▸ The task
Exactly reproduce each line of the listing that follows.

━━━━━━━━━━

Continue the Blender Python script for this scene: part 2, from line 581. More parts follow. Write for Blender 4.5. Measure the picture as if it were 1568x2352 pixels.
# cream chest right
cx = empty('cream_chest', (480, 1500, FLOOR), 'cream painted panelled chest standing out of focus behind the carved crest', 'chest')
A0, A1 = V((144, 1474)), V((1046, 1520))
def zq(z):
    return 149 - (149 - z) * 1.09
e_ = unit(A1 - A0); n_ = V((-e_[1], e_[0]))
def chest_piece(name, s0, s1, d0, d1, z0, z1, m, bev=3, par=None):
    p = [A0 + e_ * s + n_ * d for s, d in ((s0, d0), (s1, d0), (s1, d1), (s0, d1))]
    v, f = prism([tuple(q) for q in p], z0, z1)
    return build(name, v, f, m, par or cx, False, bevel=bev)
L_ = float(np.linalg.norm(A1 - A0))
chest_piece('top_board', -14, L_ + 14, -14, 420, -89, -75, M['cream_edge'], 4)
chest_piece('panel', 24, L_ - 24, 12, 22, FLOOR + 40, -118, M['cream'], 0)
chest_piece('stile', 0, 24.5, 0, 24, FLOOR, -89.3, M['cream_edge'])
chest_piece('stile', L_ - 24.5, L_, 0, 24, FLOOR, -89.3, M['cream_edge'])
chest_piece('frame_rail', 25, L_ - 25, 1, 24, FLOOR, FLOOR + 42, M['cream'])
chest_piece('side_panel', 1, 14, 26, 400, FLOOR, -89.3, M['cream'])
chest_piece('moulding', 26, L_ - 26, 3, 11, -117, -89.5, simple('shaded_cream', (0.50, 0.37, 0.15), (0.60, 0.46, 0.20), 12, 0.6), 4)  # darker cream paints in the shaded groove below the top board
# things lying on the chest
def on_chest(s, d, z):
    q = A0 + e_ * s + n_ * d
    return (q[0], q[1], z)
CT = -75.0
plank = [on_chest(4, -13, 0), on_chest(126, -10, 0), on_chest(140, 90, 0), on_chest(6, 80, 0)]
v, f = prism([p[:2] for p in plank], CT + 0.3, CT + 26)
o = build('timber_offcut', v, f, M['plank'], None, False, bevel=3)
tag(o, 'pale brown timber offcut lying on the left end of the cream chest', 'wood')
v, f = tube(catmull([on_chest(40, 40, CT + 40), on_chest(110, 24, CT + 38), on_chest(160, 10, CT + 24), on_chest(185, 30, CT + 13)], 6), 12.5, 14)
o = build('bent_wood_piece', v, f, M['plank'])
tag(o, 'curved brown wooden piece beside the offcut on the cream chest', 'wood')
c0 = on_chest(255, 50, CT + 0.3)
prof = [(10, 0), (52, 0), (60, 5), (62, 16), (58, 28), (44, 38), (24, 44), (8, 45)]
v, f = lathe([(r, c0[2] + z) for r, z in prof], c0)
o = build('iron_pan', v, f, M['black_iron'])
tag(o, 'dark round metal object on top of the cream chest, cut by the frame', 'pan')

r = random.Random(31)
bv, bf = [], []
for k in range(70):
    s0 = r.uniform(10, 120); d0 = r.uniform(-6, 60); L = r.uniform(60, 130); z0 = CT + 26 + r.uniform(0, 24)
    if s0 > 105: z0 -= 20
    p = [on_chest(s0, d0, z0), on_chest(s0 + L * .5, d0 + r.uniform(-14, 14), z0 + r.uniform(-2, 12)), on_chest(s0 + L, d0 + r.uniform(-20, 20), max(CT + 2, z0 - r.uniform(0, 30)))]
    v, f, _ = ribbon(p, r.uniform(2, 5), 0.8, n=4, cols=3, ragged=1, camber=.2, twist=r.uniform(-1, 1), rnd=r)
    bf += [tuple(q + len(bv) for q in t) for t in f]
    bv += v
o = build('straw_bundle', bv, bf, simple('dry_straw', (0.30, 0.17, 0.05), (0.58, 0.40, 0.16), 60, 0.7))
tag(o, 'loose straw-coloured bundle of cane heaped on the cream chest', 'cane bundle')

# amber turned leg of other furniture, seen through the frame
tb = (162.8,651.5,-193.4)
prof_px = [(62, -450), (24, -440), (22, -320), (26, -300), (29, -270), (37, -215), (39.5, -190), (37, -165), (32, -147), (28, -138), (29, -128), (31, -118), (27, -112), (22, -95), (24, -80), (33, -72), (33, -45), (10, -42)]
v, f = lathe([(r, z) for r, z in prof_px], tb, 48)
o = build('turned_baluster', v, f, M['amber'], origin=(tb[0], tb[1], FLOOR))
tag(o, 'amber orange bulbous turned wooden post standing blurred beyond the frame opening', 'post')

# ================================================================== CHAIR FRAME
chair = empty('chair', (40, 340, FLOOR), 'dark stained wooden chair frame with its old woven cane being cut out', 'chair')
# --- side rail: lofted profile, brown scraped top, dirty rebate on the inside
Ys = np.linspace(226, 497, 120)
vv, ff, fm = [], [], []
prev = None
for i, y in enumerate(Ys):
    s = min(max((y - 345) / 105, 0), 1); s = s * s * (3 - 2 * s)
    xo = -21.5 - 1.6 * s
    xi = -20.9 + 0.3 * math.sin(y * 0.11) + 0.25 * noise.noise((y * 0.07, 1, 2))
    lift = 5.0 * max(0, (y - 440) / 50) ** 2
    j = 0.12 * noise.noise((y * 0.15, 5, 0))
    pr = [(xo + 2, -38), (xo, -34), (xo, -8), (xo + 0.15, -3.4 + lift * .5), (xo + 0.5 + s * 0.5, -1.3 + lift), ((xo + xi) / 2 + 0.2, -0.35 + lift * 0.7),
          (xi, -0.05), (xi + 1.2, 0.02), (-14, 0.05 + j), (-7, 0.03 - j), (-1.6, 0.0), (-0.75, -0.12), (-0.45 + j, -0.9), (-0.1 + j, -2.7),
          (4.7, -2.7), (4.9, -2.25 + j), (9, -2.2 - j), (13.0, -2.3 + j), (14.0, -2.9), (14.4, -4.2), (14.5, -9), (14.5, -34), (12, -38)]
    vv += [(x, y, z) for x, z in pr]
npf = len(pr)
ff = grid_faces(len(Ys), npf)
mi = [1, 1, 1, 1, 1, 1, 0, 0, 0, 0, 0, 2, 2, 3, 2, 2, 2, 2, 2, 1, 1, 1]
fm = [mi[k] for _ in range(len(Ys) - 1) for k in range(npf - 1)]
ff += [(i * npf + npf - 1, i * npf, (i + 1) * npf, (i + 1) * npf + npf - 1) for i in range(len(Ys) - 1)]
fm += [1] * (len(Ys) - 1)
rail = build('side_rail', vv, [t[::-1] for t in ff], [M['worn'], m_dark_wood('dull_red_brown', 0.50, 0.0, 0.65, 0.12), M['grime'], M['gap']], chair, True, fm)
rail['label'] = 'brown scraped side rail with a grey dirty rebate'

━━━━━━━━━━

▸ Answer to this exercise
Continue the Blender Python script for this scene: part 2, from line 581. More parts follow. Write for Blender 4.5. Measure the picture as if it were 1568x2352 pixels.
# cream chest right
cx = empty('cream_chest', (480, 1500, FLOOR), 'cream painted panelled chest standing out of focus behind the carved crest', 'chest')
A0, A1 = V((144, 1474)), V((1046, 1520))
def zq(z):
    return 149 - (149 - z) * 1.09
e_ = unit(A1 - A0); n_ = V((-e_[1], e_[0]))
def chest_piece(name, s0, s1, d0, d1, z0, z1, m, bev=3, par=None):
    p = [A0 + e_ * s + n_ * d for s, d in ((s0, d0), (s1, d0), (s1, d1), (s0, d1))]
    v, f = prism([tuple(q) for q in p], z0, z1)
    return build(name, v, f, m, par or cx, False, bevel=bev)
L_ = float(np.linalg.norm(A1 - A0))
chest_piece('top_board', -14, L_ + 14, -14, 420, -89, -75, M['cream_edge'], 4)
chest_piece('panel', 24, L_ - 24, 12, 22, FLOOR + 40, -118, M['cream'], 0)
chest_piece('stile', 0, 24.5, 0, 24, FLOOR, -89.3, M['cream_edge'])
chest_piece('stile', L_ - 24.5, L_, 0, 24, FLOOR, -89.3, M['cream_edge'])
chest_piece('frame_rail', 25, L_ - 25, 1, 24, FLOOR, FLOOR + 42, M['cream'])
chest_piece('side_panel', 1, 14, 26, 400, FLOOR, -89.3, M['cream'])
chest_piece('moulding', 26, L_ - 26, 3, 11, -117, -89.5, simple('shaded_cream', (0.50, 0.37, 0.15), (0.60, 0.46, 0.20), 12, 0.6), 4)  # darker cream paints in the shaded groove below the top board
# things lying on the chest
def on_chest(s, d, z):
    q = A0 + e_ * s + n_ * d
    return (q[0], q[1], z)
CT = -75.0
plank = [on_chest(4, -13, 0), on_chest(126, -10, 0), on_chest(140, 90, 0), on_chest(6, 80, 0)]
v, f = prism([p[:2] for p in plank], CT + 0.3, CT + 26)
o = build('timber_offcut', v, f, M['plank'], None, False, bevel=3)
tag(o, 'pale brown timber offcut lying on the left end of the cream chest', 'wood')
v, f = tube(catmull([on_chest(40, 40, CT + 40), on_chest(110, 24, CT + 38), on_chest(160, 10, CT + 24), on_chest(185, 30, CT + 13)], 6), 12.5, 14)
o = build('bent_wood_piece', v, f, M['plank'])
tag(o, 'curved brown wooden piece beside the offcut on the cream chest', 'wood')
c0 = on_chest(255, 50, CT + 0.3)
prof = [(10, 0), (52, 0), (60, 5), (62, 16), (58, 28), (44, 38), (24, 44), (8, 45)]
v, f = lathe([(r, c0[2] + z) for r, z in prof], c0)
o = build('iron_pan', v, f, M['black_iron'])
tag(o, 'dark round metal object on top of the cream chest, cut by the frame', 'pan')

r = random.Random(31)
bv, bf = [], []
for k in range(70):
    s0 = r.uniform(10, 120); d0 = r.uniform(-6, 60); L = r.uniform(60, 130); z0 = CT + 26 + r.uniform(0, 24)
    if s0 > 105: z0 -= 20
    p = [on_chest(s0, d0, z0), on_chest(s0 + L * .5, d0 + r.uniform(-14, 14), z0 + r.uniform(-2, 12)), on_chest(s0 + L, d0 + r.uniform(-20, 20), max(CT + 2, z0 - r.uniform(0, 30)))]
    v, f, _ = ribbon(p, r.uniform(2, 5), 0.8, n=4, cols=3, ragged=1, camber=.2, twist=r.uniform(-1, 1), rnd=r)
    bf += [tuple(q + len(bv) for q in t) for t in f]
    bv += v
o = build('straw_bundle', bv, bf, simple('dry_straw', (0.30, 0.17, 0.05), (0.58, 0.40, 0.16), 60, 0.7))
tag(o, 'loose straw-coloured bundle of cane heaped on the cream chest', 'cane bundle')

# amber turned leg of other furniture, seen through the frame
tb = (162.8,651.5,-193.4)
prof_px = [(62, -450), (24, -440), (22, -320), (26, -300), (29, -270), (37, -215), (39.5, -190), (37, -165), (32, -147), (28, -138), (29, -128), (31, -118), (27, -112), (22, -95), (24, -80), (33, -72), (33, -45), (10, -42)]
v, f = lathe([(r, z) for r, z in prof_px], tb, 48)
o = build('turned_baluster', v, f, M['amber'], origin=(tb[0], tb[1], FLOOR))
tag(o, 'amber orange bulbous turned wooden post standing blurred beyond the frame opening', 'post')

# ================================================================== CHAIR FRAME
chair = empty('chair', (40, 340, FLOOR), 'dark stained wooden chair frame with its old woven cane being cut out', 'chair')
# --- side rail: lofted profile, brown scraped top, dirty rebate on the inside
Ys = np.linspace(226, 497, 120)
vv, ff, fm = [], [], []
prev = None
for i, y in enumerate(Ys):
    s = min(max((y - 345) / 105, 0), 1); s = s * s * (3 - 2 * s)
    xo = -21.5 - 1.6 * s
    xi = -20.9 + 0.3 * math.sin(y * 0.11) + 0.25 * noise.noise((y * 0.07, 1, 2))
    lift = 5.0 * max(0, (y - 440) / 50) ** 2
    j = 0.12 * noise.noise((y * 0.15, 5, 0))
    pr = [(xo + 2, -38), (xo, -34), (xo, -8), (xo + 0.15, -3.4 + lift * .5), (xo + 0.5 + s * 0.5, -1.3 + lift), ((xo + xi) / 2 + 0.2, -0.35 + lift * 0.7),
          (xi, -0.05), (xi + 1.2, 0.02), (-14, 0.05 + j), (-7, 0.03 - j), (-1.6, 0.0), (-0.75, -0.12), (-0.45 + j, -0.9), (-0.1 + j, -2.7),
          (4.7, -2.7), (4.9, -2.25 + j), (9, -2.2 - j), (13.0, -2.3 + j), (14.0, -2.9), (14.4, -4.2), (14.5, -9), (14.5, -34), (12, -38)]
    vv += [(x, y, z) for x, z in pr]
npf = len(pr)
ff = grid_faces(len(Ys), npf)
mi = [1, 1, 1, 1, 1, 1, 0, 0, 0, 0, 0, 2, 2, 3, 2, 2, 2, 2, 2, 1, 1, 1]
fm = [mi[k] for _ in range(len(Ys) - 1) for k in range(npf - 1)]
ff += [(i * npf + npf - 1, i * npf, (i + 1) * npf, (i + 1) * npf + npf - 1) for i in range(len(Ys) - 1)]
fm += [1] * (len(Ys) - 1)
rail = build('side_rail', vv, [t[::-1] for t in ff], [M['worn'], m_dark_wood('dull_red_brown', 0.50, 0.0, 0.65, 0.12), M['grime'], M['gap']], chair, True, fm)
rail['label'] = 'brown scraped side rail with a grey dirty rebate'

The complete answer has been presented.